This week has been exciting. We have run our first anti-drug fair in the local schools. We have all been working hard preparing, and it has paid off, we ran two successful fairs. The focus of these fairs was good study habits. We prepared interesting and engaging activities to teach good study habits followed by games designed to test their knowledge on what they had learnt. The children were aged 6-11, which required us to adjust the material that we were presenting to make it relatable and understandable to each age group. The whole team really enjoyed our first taste of running a fair and are looking forward to running more. 
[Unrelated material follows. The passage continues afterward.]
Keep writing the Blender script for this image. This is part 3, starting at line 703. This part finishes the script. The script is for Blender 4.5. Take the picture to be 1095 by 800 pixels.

The public schools in Catacamas are generally underfunded; this is due to an underdeveloped infrastructure and what seems to be corruption that prevents money going to where it is needed most. Although many children are talented and hardworking, it is unfortunate that due to lack of resources they are unable to cultivate that gift. This combined with the serious issue of drug abuse in this region makes obtaining a good education more difficult. This is why our local partner organisation Predisan has developed a scholarship programme and why we run anti-drug fairs. An education is vital for success in adult life. We believe that preventing children falling down the wrong routes, such as drug abuse is a more pragmatic approach than treating adults with addiction problems. The work that we are doing deals with the root causes of many issues that riddle Honduras, by investing our time and resources into young children we are giving them a better opportunity and giving them better options. This ultimately results in fewer young people getting caught up in drugs and gangs. 

Volunteers delivering a drug prevention fair

The work that we are undertaking is a small part of what is needed to make a noticeable difference in a nation, but we are moving in the right direction. If all the drug fairs that we run inspire just one young person to make a genuine positive change in their own life, then I will consider them to be a success.